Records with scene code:

________________________

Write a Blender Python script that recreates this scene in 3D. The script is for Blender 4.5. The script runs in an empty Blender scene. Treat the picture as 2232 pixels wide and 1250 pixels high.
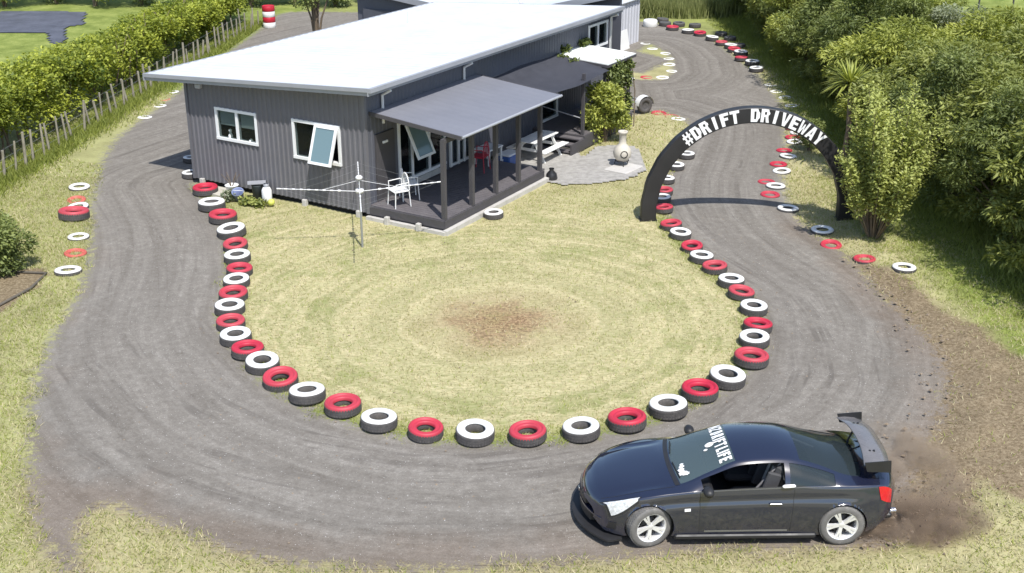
import bpy, math, random
import numpy as np
from mathutils import Vector, Matrix
random.seed(7); RNG = np.random.default_rng(11)
S = bpy.context.scene
COL = S.collection
# ---------------------------------------------------------------- camera, light, exposure
cd = bpy.data.cameras.new('camera'); cam = bpy.data.objects.new('camera', cd); COL.objects.link(cam)
cam.location = (0, 0, 10.4); cam.rotation_euler = (math.pi/2 - 0.393, 0, 0)
cd.sensor_width = 36; cd.lens = 41.66; cd.clip_start = 0.1; cd.clip_end = 3000
S.camera = cam
SUN = Vector((-0.22, 0.56, -1.0)).normalized()
wd = bpy.data.worlds.new('World'); S.world = wd; wd.use_nodes = True
nt = wd.node_tree; bg = nt.nodes['Background']
sky = nt.nodes.new('ShaderNodeTexSky'); sky.sky_type = 'NISHITA'; sky.sun_disc = False
sky.sun_elevation = math.asin(-SUN.z); sky.sun_rotation = math.atan2(-SUN.x, -SUN.y)
sky.air_density = 1.0; sky.dust_density = 1.0
nt.links.new(sky.outputs[0], bg.inputs[0]); bg.inputs[1].default_value = 0.15
ld = bpy.data.lights.new('sun', 'SUN'); ld.energy = 4.4; ld.angle = math.radians(0.6); ld.color = (1, .965, .90)
lo = bpy.data.objects.new('sun', ld); COL.objects.link(lo); lo.rotation_euler = SUN.to_track_quat('-Z', 'Y').to_euler(); lo.location = (5, -10, 30)
vs = S.view_settings; vs.view_transform = 'Standard'; vs.look = 'None'; vs.exposure = 0.27; vs.gamma = 1; vs.use_curve_mapping = False
# ---------------------------------------------------------------- helpers
def link(o, parent=None):
    COL.objects.link(o)
    if parent is not None: o.parent = parent
    return o
def tag(o, label=None, cat=None, group=None, kind=None):
    if label: o['label'] = label
    if cat: o['category'] = cat
    if group: o['group'] = group
    if kind: o['kind'] = kind
    return o
def empty(name, loc=(0,0,0), rz=0, label=None, cat=None, group=None):
    o = bpy.data.objects.new(name, None); link(o); o.location = loc; o.rotation_euler = (0,0,rz); o.empty_display_size = .3
    return tag(o, label, cat, group)
def copy_tree(o, parent=None):
    c = o.copy(); COL.objects.link(c)
    if parent is not None: c.parent = parent
    for ch in list(o.children): copy_tree(ch, c)
    return c
def fast_mesh(name, verts, faces, mat=None, parent=None, smooth=False, attrs=None, n=4):
    """verts (N,3), faces (M,n) arrays"""
    me = bpy.data.meshes.new(name); verts = np.asarray(verts, np.float32); faces = np.asarray(faces, np.int32)
    me.vertices.add(len(verts)); me.vertices.foreach_set('co', verts.ravel())
    me.loops.add(faces.size); me.loops.foreach_set('vertex_index', faces.ravel())
    me.polygons.add(len(faces)); me.polygons.foreach_set('loop_start', np.arange(0, faces.size, n, dtype=np.int32))
    me.polygons.foreach_set('loop_total', np.full(len(faces), n, np.int32))
    if smooth: me.polygons.foreach_set('use_smooth', np.ones(len(faces), bool))
    for k, a in (attrs or {}).items():
        a = np.asarray(a, np.float32)
        if a.ndim == 1: at = me.attributes.new(k, 'FLOAT', 'POINT'); at.data.foreach_set('value', a)
        else: at = me.attributes.new(k, 'FLOAT_VECTOR', 'POINT'); at.data.foreach_set('vector', a.ravel())
    me.update(); me.validate()
    if mat: me.materials.append(mat)
    return link(bpy.data.objects.new(name, me), parent)
class MB:
    def __init__(s): s.v = []; s.f = []; s.sm = []
    def add(s, vs_, fs, smooth=False):
        n = len(s.v); s.v += [tuple(p) for p in vs_]; s.f += [tuple(i+n for i in f) for f in fs]; s.sm += [smooth]*len(fs)
    def box(s, c, d, rz=0, rx=0, ry=0, bev=0):
        hx, hy, hz = d[0]/2, d[1]/2, d[2]/2
        M = Matrix.Translation(c) @ Matrix.Rotation(rz,4,'Z') @ Matrix.Rotation(ry,4,'Y') @ Matrix.Rotation(rx,4,'X')
        if bev <= 0:
            P = [(x,y,z) for x in (-hx,hx) for y in (-hy,hy) for z in (-hz,hz)]
            F = [(0,1,3,2),(4,6,7,5),(0,4,5,1),(2,3,7,6),(0,2,6,4),(1,5,7,3)]
        else:
            b = bev; o = [(-hx+b,-hy),(hx-b,-hy),(hx,-hy+b),(hx,hy-b),(hx-b,hy),(-hx+b,hy),(-hx,hy-b),(-hx,-hy+b)]
            i_ = [(x*(1-b/hx), y*(1-b/hy)) for x, y in o]
            P = [(x,y,-hz+b) for x,y in o] + [(x,y,hz-b) for x,y in o] + [(x,y,hz) for x,y in i_] + [(x,y,-hz) for x,y in i_]
            F = []
            for k in range(8):
                l = (k+1) % 8; F += [(k,l,8+l,8+k), (8+k,8+l,16+l,16+k), (24+k,24+l,l,k)]
            F += [tuple(range(16,24)), tuple(range(31,23,-1))]
        s.add([M @ Vector(p) for p in P], F)
    def tube(s, pts, r, n=8, cap=True, smooth=True):
        pts = [Vector(p) for p in pts]; rs = r if isinstance(r, (list, tuple)) else [r]*len(pts); rings = []
        up = Vector((0,0,1)); prev = None
        for i, p in enumerate(pts):
            t = (pts[min(i+1,len(pts)-1)] - pts[max(i-1,0)]).normalized()
            a = prev if prev is not None else (Vector((1,0,0)) if abs(t.z) > .9 else up)
            a = (a - t*a.dot(t)).normalized(); b = t.cross(a); prev = a
            rings.append([p + (a*math.cos(2*math.pi*k/n) + b*math.sin(2*math.pi*k/n))*rs[i] for k in range(n)])
        V = [q for r_ in rings for q in r_]; F = []
        for i in range(len(pts)-1):
            for k in range(n):
                l = (k+1) % n; F.append((i*n+k, i*n+l, (i+1)*n+l, (i+1)*n+k))
        s.add(V, F, smooth)
        if cap: s.add(rings[0], [tuple(range(n))[::-1]]); s.add(rings[-1], [tuple(range(n))])
    def lathe(s, prof, n=24, M=None, smooth=True, closed=False):
        M = M or Matrix.Identity(4); V = []; F = []; m = len(prof)
        for k in range(n):
            a = 2*math.pi*k/n
            for r, z in prof: V.append(M @ Vector((r*math.cos(a), r*math.sin(a), z)))
        for k in range(n):
            l = (k+1) % n
            for i in range(m if closed else m-1):
                j = (i+1) % m; F.append((k*m+i, l*m+i, l*m+j, k*m+j))
        s.add(V, F, smooth)
    def quad(s, *P): s.add(P, [tuple(range(len(P)))])
    def prism(s, poly, z0, z1, f=None):
        """poly list of (x,y) extruded between z0,z1; f maps (x,y,z)->point"""
        f = f or (lambda x,y,z: (x,y,z)); n = len(poly)
        V = [f(x,y,z0) for x,y in poly] + [f(x,y,z1) for x,y in poly]
        F = [tuple(range(n))[::-1], tuple(range(n,2*n))] + [(k,(k+1)%n,n+(k+1)%n,n+k) for k in range(n)]
        s.add(V, F)
    def build(s, name, mat, parent=None, loc=None, rz=0):
        me = bpy.data.meshes.new(name); me.from_pydata(s.v, [], s.f); me.polygons.foreach_set('use_smooth', s.sm)
        me.materials.append(mat); me.update()
        o = link(bpy.data.objects.new(name, me), parent)
        if loc is not None: o.location = loc
        o.rotation_euler = (0,0,rz)
        return o
# ---- materials
class NT:
    def __init__(s, name):
        s.m = bpy.data.materials.new(name); s.m.use_nodes = True; s.t = s.m.node_tree; s.b = s.t.nodes['Principled BSDF']; s.out = s.t.nodes['Material Output']
    def n(s, typ, **kw):
        o = s.t.nodes.new('ShaderNode'+typ)
        for k, v in kw.items():
            if k.startswith('i_'):
                o.inputs[k[2:]].default_value = v
            else: setattr(o, k, v)
        return o
    def l(s, a, b): s.t.links.new(a, b)
    def noise(s, vec, scale, detail=3, rough=.55, dist=0):
        o = s.n('TexNoise'); o.inputs['Scale'].default_value = scale; o.inputs['Detail'].default_value = detail; o.inputs['Roughness'].default_value = rough; o.inputs['Distortion'].default_value = dist
        if vec is not None: s.l(vec, o.inputs['Vector'])
        return o.outputs['Fac']
    def ramp(s, fac, stops):
        o = s.n('ValToRGB'); e = o.color_ramp.elements
        while len(e) < len(stops): e.new(.5)
        for k, (p, c) in enumerate(stops):
            e[k].position = p; e[k].color = (c, c, c, 1) if isinstance(c, (int, float)) else (*c, 1)
        s.l(fac, o.inputs[0]); return o.outputs[0]
    def mix(s, fac, a, b, mode='MIX'):
        o = s.n('MixRGB', blend_type=mode)
        for k, v in ((0, fac), (1, a), (2, b)):
            if isinstance(v, (int, float)): o.inputs[k].default_value = v if k == 0 else (v, v, v, 1)
            elif isinstance(v, tuple): o.inputs[k].default_value = (*v, 1)
            else: s.l(v, o.inputs[k])
        return o.outputs[0]
    def math(s, op, a, b=0.0, c=None):
        o = s.n('Math', operation=op)
        for k, v in ((0, a), (1, b), (2, c)):
            if v is None: continue
            if isinstance(v, (int, float)): o.inputs[k].default_value = v
            else: s.l(v, o.inputs[k])
        return o.outputs[0]
    def bump(s, h, strength=.3, dist=.02):
        o = s.n('Bump'); o.inputs['Strength'].default_value = strength; o.inputs['Distance'].default_value = dist
        s.l(h, o.inputs['Height']); s.l(o.outputs[0], s.b.inputs['Normal'])
    def attr(s, name, out='Fac'): return s.n('Attribute', attribute_name=name).outputs[out]
    def obj(s): return s.n('TexCoord').outputs['Object']
    def pos(s): return s.n('NewGeometry').outputs['Position']
def mat(name, col, rough=.6, var=.12, scale=3, fine=40, bump=0, metal=0, spec=.5, coat=0, dirt=None):
    t = NT(name); c = t.obj(); n1 = t.noise(c, scale, 4); n2 = t.noise(c, fine, 2)
    f = t.math('ADD', t.math('MULTIPLY', n1, .65), t.math('MULTIPLY', n2, .35))
    lo_ = tuple(x*(1-var) for x in col); hi = tuple(min(1, x*(1+var)) for x in col)
    cc = t.ramp(f, [(.3, lo_), (.7, hi)])
    if dirt: cc = t.mix(t.ramp(t.noise(c, scale*1.7, 5, .7), [(.52, 0.), (.75, dirt[1])]), cc, dirt[0])
    t.l(cc, t.b.inputs['Base Color']); t.b.inputs['Roughness'].default_value = rough; t.b.inputs['Metallic'].default_value = metal
    t.b.inputs['Specular IOR Level'].default_value = spec; t.b.inputs['Coat Weight'].default_value = coat
    t.l(t.ramp(n1, [(.3, max(0, rough-.08)), (.7, min(1, rough+.08))]), t.b.inputs['Roughness'])
    if bump: t.bump(n2, bump, .01)
    return t.m
def leaf_mat(name, dark, light, trans=.35, rough=.5):
    t = NT(name); a = t.attr('tint'); n = t.noise(t.pos(), 1.1, 3)
    f = t.math('ADD', t.math('MULTIPLY', a, .7), t.math('MULTIPLY', n, .3))
    c = t.ramp(f, [(.2, dark), (.8, light)]); t.l(c, t.b.inputs['Base Color']); t.b.inputs['Roughness'].default_value = rough
    t.b.inputs['Specular IOR Level'].default_value = .3
    tr = t.n('BsdfTranslucent'); t.l(t.mix(1.0, c, (1.0, 1.0, .55), 'MULTIPLY'), tr.inputs[0])
    mx = t.n('MixShader'); mx.inputs[0].default_value = trans; t.l(t.b.outputs[0], mx.inputs[1]); t.l(tr.outputs[0], mx.inputs[2]); t.l(mx.outputs[0], t.out.inputs[0])
    return t.m
def glass_mat(name, tint=(.03,.035,.04), see=.35, rough=.03):
    t = NT(name); t.b.inputs['Base Color'].default_value = (*tint, 1); t.b.inputs['Roughness'].default_value = rough; t.b.inputs['Specular IOR Level'].default_value = .8
    tr = t.n('BsdfTransparent'); tr.inputs[0].default_value = (.75,.8,.8,1)
    mx = t.n('MixShader'); mx.inputs[0].default_value = see; t.l(t.b.outputs[0], mx.inputs[1]); t.l(tr.outputs[0], mx.inputs[2]); t.l(mx.outputs[0], t.out.inputs[0])
    return t.m
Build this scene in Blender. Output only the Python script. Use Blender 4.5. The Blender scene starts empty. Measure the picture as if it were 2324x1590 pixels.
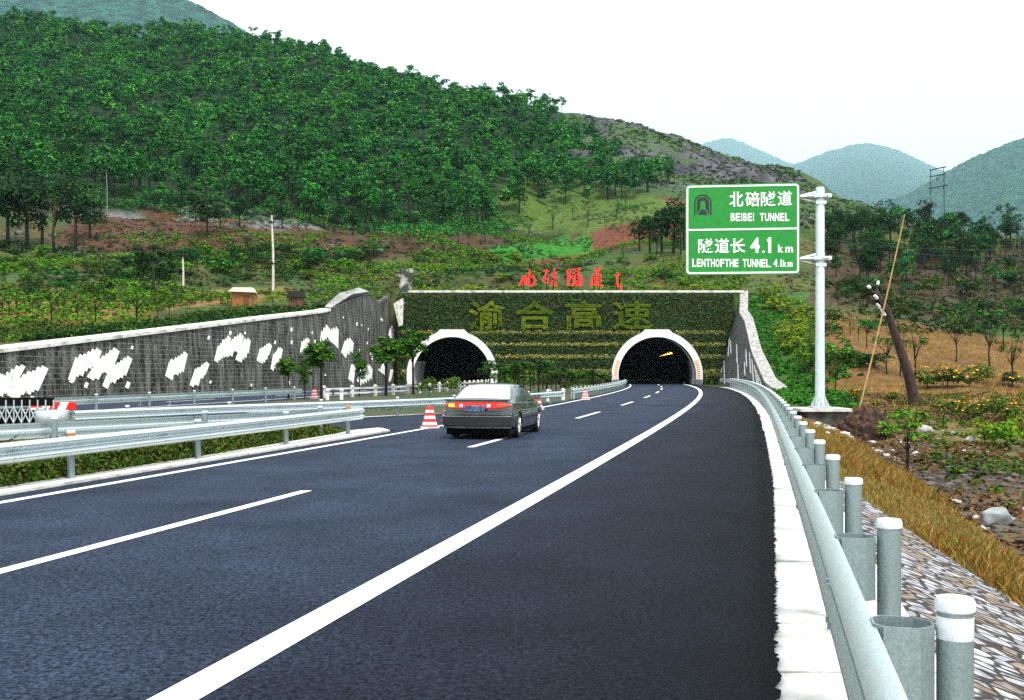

________________________

### Work to be completed
Extract each line from the listing that holds the word "pixels".

### In response
Write a Blender Python script that recreates this scene in 3D. The script is for Blender 4.5. The script runs in an empty Blender scene. Treat the picture as 2232 pixels wide and 1250 pixels high.
Build this scene in Blender. Output only the Python script. Use Blender 4.5. The Blender scene starts empty. Measure the picture as if it were 2324x1590 pixels.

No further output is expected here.